After the publication, by the Henri Capitant Association, of a preliminary draft relating to the simplified European company (SES) within the framework of the creation of a European Business Code, the High Legal Committee of the Paris Financial Center (HCJP) recently published its report on the adoption of a SES legal regime adapted to the needs of SMEs.

While the European economic fabric is composed of more than 98% of SMEs, the European Union still suffers from not offering its entrepreneurs a simple, attractive and accessible corporate structure.

Indeed, despite several attempts to create a European corporate form adapted to SMEs (the European private company or “SPE” and then the single-member limited liability company or “SUP”), only the European Company (SE) has seen the light of day[1]. Mainly intended for large companies, the SE, whose mode of organization is complex and expensive, does not meet the expectations of SMEs and startups. The HCJP notes that in January 2021, there were 3,358 SEs registered, of which only about forty were in France.

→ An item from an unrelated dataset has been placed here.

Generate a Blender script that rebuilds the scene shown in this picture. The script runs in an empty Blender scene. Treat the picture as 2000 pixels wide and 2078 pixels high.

At the same time, the success of the simplified joint stock company (SAS)[2] and similar forms in other European countries (e.g., the GmbH in Germany or the NV in the Netherlands), particularly among startups, shows that corporate forms offering great organizational flexibility are a powerful aid to the launch and development of entrepreneurial projects.

In this context, the HCJP recommends[3] the creation of an SES :

  • which would be a joint stock company,
  • whose criterion of attachment would be that of its statutory seat,
  • which could be constituted ab initio, with no minimum capital (other than the symbolic euro),
  • which could be held by one or several natural or legal persons,
  • whose constitution and operation should benefit from all the legal advances in the field of digitalization and remote communication and
  • whose system of employee participation in the management bodies would be that of the country of incorporation.

The report recommends that the classic cross-border criterion (i.e. the justification of the European character through, for example, partners from two different Member States) used for other European legal persons be discarded in favor of a cross-border criterion based on the European vocation of the SES (this European scope should be a component of the corporate purpose).

Moreover, in order to link the SES to a Member State, the report retains the criterion of the registered office (not the actual office) corroborated by the place of registration in a national register of companies.

The HCJP thus calls as a priority for the elaboration of a European regulation that is as precise and detailed as possible in order to respond to the demand for uniqueness of the economic actors while leaving a large freedom of statute so that the references to national law are as limited as possible.

[1] Apart from the European Economic Interest Grouping (EEIG) and the European Cooperative Society, which have not been adopted in practice

[2] 61% of company formations in 2017 and 2018 were SASs, and there were approximately 840,000 SASs as of July 2019.

[3] The recommendations of the HCJP differ from the proposals of the Association Capitant on some points, in particular in terms of minimum capital or seat.